20. In England, Lord Simon in Jones v. Secy. of States, (1972 AC 944) commended the technique of prospective overruling in his after-thought note added to his judgment, though he preferred to leave the question and extent of its interpretation to Parliament. The House of Lords in Hedley Byrne v. Heller, (1964 AC 465) indulged in what amounted to prospective overruling inasmuch as while they should have limited themselves to the exclusion of liability clause in the dependent's statement they 'chose instead to enunciate ...... a future principle of responsibility.'
21. Mr. M. D. A. Freeman while dealing with the doctrine of prospective overruling in his article 'Standards of Adjudication, Judicial Law Making and Prospective Overruling' published in Current Legal Problems, 1973 Vol. 26, p. 166 concluded that 'prospective overruling does not and, in spite of superficial attractions, it is a technique which does not commend itself."

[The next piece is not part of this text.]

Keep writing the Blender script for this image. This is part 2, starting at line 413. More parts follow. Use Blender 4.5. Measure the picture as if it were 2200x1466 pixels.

22. C. K. Alien in 'Law in the Making' has observed that the "function of the Judge is to interpret, not to legislate; but in the process of interpretation he inevitably affects the development of the law. He 'makes' law only in a secondary or derivative sense; but the formative effect of his interpretation on all the most essential principles of law is of the highest and most lasting importance". He further proceeds to observe: "The handicap of case-law is its rigidity and the 'time-lag' from which it suffers in relation to changing social conditions. Although the Common Law is constantly, but in many cases very slowly, passing through transformations, its inherent rigidity is inconsistent with the claim of flexibility. ............ There is, however, at the present time, a marked disposition to mitigate, by various devices, the severity of precedent which it tends merely to perpetuate error, and the whole system seems to be passing through a critical phase in its long history."